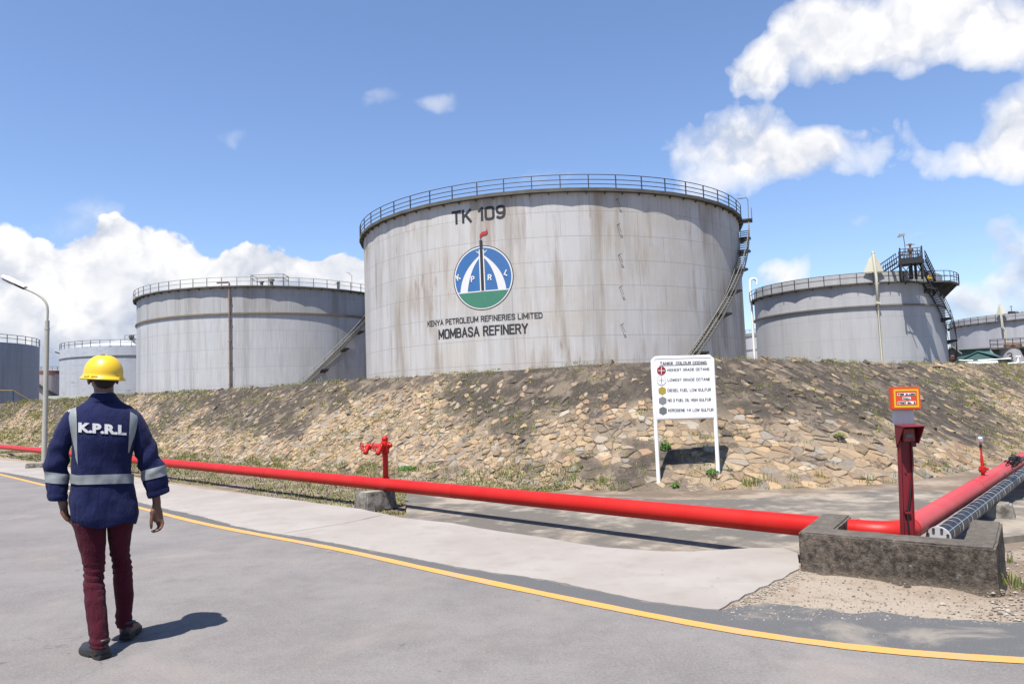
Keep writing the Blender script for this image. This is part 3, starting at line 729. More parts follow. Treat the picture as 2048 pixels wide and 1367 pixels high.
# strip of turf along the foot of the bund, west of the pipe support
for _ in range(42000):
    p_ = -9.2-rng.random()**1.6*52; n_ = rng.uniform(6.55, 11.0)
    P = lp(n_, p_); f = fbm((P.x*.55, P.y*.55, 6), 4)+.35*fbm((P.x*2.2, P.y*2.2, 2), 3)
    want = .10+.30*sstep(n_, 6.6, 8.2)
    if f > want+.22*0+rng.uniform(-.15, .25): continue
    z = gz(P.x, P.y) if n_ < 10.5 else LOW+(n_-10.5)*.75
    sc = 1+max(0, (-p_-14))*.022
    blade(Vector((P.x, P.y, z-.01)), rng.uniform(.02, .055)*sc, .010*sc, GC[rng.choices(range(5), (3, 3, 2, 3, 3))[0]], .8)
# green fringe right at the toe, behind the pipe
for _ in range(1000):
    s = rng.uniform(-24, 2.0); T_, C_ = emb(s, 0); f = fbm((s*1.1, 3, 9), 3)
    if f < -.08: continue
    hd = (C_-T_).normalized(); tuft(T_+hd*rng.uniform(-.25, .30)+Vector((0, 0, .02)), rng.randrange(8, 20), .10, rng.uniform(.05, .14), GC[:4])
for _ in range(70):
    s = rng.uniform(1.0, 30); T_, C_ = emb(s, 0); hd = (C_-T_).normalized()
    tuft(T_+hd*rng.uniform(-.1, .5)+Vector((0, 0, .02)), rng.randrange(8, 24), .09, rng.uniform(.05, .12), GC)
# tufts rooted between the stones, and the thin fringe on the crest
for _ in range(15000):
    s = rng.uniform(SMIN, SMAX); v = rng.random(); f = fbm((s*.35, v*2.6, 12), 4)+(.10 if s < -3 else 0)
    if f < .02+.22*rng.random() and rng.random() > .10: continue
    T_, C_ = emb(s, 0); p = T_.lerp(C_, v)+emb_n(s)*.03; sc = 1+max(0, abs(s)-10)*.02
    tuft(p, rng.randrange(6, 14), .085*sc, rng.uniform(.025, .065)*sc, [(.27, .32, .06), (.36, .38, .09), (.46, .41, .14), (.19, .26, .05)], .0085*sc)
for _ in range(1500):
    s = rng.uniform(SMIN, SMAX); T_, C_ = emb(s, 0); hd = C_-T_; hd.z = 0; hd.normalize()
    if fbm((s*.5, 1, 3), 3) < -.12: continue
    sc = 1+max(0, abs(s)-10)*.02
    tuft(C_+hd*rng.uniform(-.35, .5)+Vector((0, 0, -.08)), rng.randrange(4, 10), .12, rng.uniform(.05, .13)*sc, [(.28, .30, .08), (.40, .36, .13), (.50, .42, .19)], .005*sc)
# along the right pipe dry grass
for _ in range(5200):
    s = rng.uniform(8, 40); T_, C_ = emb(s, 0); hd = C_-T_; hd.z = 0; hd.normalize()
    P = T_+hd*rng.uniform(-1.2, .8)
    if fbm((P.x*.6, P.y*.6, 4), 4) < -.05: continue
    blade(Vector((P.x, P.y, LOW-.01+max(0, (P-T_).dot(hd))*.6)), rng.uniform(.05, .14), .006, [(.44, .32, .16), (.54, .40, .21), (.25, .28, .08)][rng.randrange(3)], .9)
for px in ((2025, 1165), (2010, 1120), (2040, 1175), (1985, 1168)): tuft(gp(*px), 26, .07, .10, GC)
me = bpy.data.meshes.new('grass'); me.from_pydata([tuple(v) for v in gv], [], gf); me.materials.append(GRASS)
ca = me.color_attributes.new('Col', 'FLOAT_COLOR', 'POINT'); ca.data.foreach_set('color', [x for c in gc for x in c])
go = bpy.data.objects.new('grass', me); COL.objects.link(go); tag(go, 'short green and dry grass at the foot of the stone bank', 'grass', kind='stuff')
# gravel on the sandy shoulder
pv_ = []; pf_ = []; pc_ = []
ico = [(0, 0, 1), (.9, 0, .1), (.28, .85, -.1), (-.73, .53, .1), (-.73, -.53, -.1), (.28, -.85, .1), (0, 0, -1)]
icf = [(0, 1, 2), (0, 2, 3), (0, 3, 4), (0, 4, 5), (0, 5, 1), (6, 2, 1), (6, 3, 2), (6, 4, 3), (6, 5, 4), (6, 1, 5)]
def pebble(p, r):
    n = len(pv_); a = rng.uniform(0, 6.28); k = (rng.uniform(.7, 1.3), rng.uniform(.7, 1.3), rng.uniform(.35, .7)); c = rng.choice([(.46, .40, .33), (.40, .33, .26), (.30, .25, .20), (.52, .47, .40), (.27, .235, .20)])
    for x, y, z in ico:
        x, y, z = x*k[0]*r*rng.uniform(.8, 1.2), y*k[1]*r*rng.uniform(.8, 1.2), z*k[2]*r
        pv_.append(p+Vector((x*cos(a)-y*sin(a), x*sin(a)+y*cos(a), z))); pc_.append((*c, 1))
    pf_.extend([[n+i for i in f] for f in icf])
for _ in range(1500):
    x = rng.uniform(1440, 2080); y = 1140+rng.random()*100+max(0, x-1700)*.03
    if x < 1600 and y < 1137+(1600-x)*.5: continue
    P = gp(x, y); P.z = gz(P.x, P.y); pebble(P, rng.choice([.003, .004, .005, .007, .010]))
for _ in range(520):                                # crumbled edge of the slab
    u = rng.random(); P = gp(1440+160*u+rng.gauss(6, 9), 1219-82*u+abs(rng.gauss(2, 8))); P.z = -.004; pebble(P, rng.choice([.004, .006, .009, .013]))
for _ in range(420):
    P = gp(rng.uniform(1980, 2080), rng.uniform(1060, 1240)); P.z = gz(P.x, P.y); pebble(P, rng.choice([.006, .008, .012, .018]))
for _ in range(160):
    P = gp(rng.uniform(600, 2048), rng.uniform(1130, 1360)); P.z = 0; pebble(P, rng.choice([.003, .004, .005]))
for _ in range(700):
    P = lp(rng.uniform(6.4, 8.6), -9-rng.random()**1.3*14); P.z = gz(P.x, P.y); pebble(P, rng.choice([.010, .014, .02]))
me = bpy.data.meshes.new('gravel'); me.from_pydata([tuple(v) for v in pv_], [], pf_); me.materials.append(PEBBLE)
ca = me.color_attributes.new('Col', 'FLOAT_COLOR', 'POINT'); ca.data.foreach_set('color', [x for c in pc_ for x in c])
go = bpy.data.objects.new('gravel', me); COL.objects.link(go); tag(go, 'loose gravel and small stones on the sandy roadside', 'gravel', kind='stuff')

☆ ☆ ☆

EXERCISE GOAL:
Reproduce the material above verbatim; omit every picture.

SOLUTION FOR THIS EXERCISE:
Keep writing the Blender script for this image. This is part 3, starting at line 729. More parts follow. Treat the picture as 2048 pixels wide and 1367 pixels high.
# strip of turf along the foot of the bund, west of the pipe support
for _ in range(42000):
    p_ = -9.2-rng.random()**1.6*52; n_ = rng.uniform(6.55, 11.0)
    P = lp(n_, p_); f = fbm((P.x*.55, P.y*.55, 6), 4)+.35*fbm((P.x*2.2, P.y*2.2, 2), 3)
    want = .10+.30*sstep(n_, 6.6, 8.2)
    if f > want+.22*0+rng.uniform(-.15, .25): continue
    z = gz(P.x, P.y) if n_ < 10.5 else LOW+(n_-10.5)*.75
    sc = 1+max(0, (-p_-14))*.022
    blade(Vector((P.x, P.y, z-.01)), rng.uniform(.02, .055)*sc, .010*sc, GC[rng.choices(range(5), (3, 3, 2, 3, 3))[0]], .8)
# green fringe right at the toe, behind the pipe
for _ in range(1000):
    s = rng.uniform(-24, 2.0); T_, C_ = emb(s, 0); f = fbm((s*1.1, 3, 9), 3)
    if f < -.08: continue
    hd = (C_-T_).normalized(); tuft(T_+hd*rng.uniform(-.25, .30)+Vector((0, 0, .02)), rng.randrange(8, 20), .10, rng.uniform(.05, .14), GC[:4])
for _ in range(70):
    s = rng.uniform(1.0, 30); T_, C_ = emb(s, 0); hd = (C_-T_).normalized()
    tuft(T_+hd*rng.uniform(-.1, .5)+Vector((0, 0, .02)), rng.randrange(8, 24), .09, rng.uniform(.05, .12), GC)
# tufts rooted between the stones, and the thin fringe on the crest
for _ in range(15000):
    s = rng.uniform(SMIN, SMAX); v = rng.random(); f = fbm((s*.35, v*2.6, 12), 4)+(.10 if s < -3 else 0)
    if f < .02+.22*rng.random() and rng.random() > .10: continue
    T_, C_ = emb(s, 0); p = T_.lerp(C_, v)+emb_n(s)*.03; sc = 1+max(0, abs(s)-10)*.02
    tuft(p, rng.randrange(6, 14), .085*sc, rng.uniform(.025, .065)*sc, [(.27, .32, .06), (.36, .38, .09), (.46, .41, .14), (.19, .26, .05)], .0085*sc)
for _ in range(1500):
    s = rng.uniform(SMIN, SMAX); T_, C_ = emb(s, 0); hd = C_-T_; hd.z = 0; hd.normalize()
    if fbm((s*.5, 1, 3), 3) < -.12: continue
    sc = 1+max(0, abs(s)-10)*.02
    tuft(C_+hd*rng.uniform(-.35, .5)+Vector((0, 0, -.08)), rng.randrange(4, 10), .12, rng.uniform(.05, .13)*sc, [(.28, .30, .08), (.40, .36, .13), (.50, .42, .19)], .005*sc)
# along the right pipe dry grass
for _ in range(5200):
    s = rng.uniform(8, 40); T_, C_ = emb(s, 0); hd = C_-T_; hd.z = 0; hd.normalize()
    P = T_+hd*rng.uniform(-1.2, .8)
    if fbm((P.x*.6, P.y*.6, 4), 4) < -.05: continue
    blade(Vector((P.x, P.y, LOW-.01+max(0, (P-T_).dot(hd))*.6)), rng.uniform(.05, .14), .006, [(.44, .32, .16), (.54, .40, .21), (.25, .28, .08)][rng.randrange(3)], .9)
for px in ((2025, 1165), (2010, 1120), (2040, 1175), (1985, 1168)): tuft(gp(*px), 26, .07, .10, GC)
me = bpy.data.meshes.new('grass'); me.from_pydata([tuple(v) for v in gv], [], gf); me.materials.append(GRASS)
ca = me.color_attributes.new('Col', 'FLOAT_COLOR', 'POINT'); ca.data.foreach_set('color', [x for c in gc for x in c])
go = bpy.data.objects.new('grass', me); COL.objects.link(go); tag(go, 'short green and dry grass at the foot of the stone bank', 'grass', kind='stuff')
# gravel on the sandy shoulder
pv_ = []; pf_ = []; pc_ = []
ico = [(0, 0, 1), (.9, 0, .1), (.28, .85, -.1), (-.73, .53, .1), (-.73, -.53, -.1), (.28, -.85, .1), (0, 0, -1)]
icf = [(0, 1, 2), (0, 2, 3), (0, 3, 4), (0, 4, 5), (0, 5, 1), (6, 2, 1), (6, 3, 2), (6, 4, 3), (6, 5, 4), (6, 1, 5)]
def pebble(p, r):
    n = len(pv_); a = rng.uniform(0, 6.28); k = (rng.uniform(.7, 1.3), rng.uniform(.7, 1.3), rng.uniform(.35, .7)); c = rng.choice([(.46, .40, .33), (.40, .33, .26), (.30, .25, .20), (.52, .47, .40), (.27, .235, .20)])
    for x, y, z in ico:
        x, y, z = x*k[0]*r*rng.uniform(.8, 1.2), y*k[1]*r*rng.uniform(.8, 1.2), z*k[2]*r
        pv_.append(p+Vector((x*cos(a)-y*sin(a), x*sin(a)+y*cos(a), z))); pc_.append((*c, 1))
    pf_.extend([[n+i for i in f] for f in icf])
for _ in range(1500):
    x = rng.uniform(1440, 2080); y = 1140+rng.random()*100+max(0, x-1700)*.03
    if x < 1600 and y < 1137+(1600-x)*.5: continue
    P = gp(x, y); P.z = gz(P.x, P.y); pebble(P, rng.choice([.003, .004, .005, .007, .010]))
for _ in range(520):                                # crumbled edge of the slab
    u = rng.random(); P = gp(1440+160*u+rng.gauss(6, 9), 1219-82*u+abs(rng.gauss(2, 8))); P.z = -.004; pebble(P, rng.choice([.004, .006, .009, .013]))
for _ in range(420):
    P = gp(rng.uniform(1980, 2080), rng.uniform(1060, 1240)); P.z = gz(P.x, P.y); pebble(P, rng.choice([.006, .008, .012, .018]))
for _ in range(160):
    P = gp(rng.uniform(600, 2048), rng.uniform(1130, 1360)); P.z = 0; pebble(P, rng.choice([.003, .004, .005]))
for _ in range(700):
    P = lp(rng.uniform(6.4, 8.6), -9-rng.random()**1.3*14); P.z = gz(P.x, P.y); pebble(P, rng.choice([.010, .014, .02]))
me = bpy.data.meshes.new('gravel'); me.from_pydata([tuple(v) for v in pv_], [], pf_); me.materials.append(PEBBLE)
ca = me.color_attributes.new('Col', 'FLOAT_COLOR', 'POINT'); ca.data.foreach_set('color', [x for c in pc_ for x in c])
go = bpy.data.objects.new('gravel', me); COL.objects.link(go); tag(go, 'loose gravel and small stones on the sandy roadside', 'gravel', kind='stuff')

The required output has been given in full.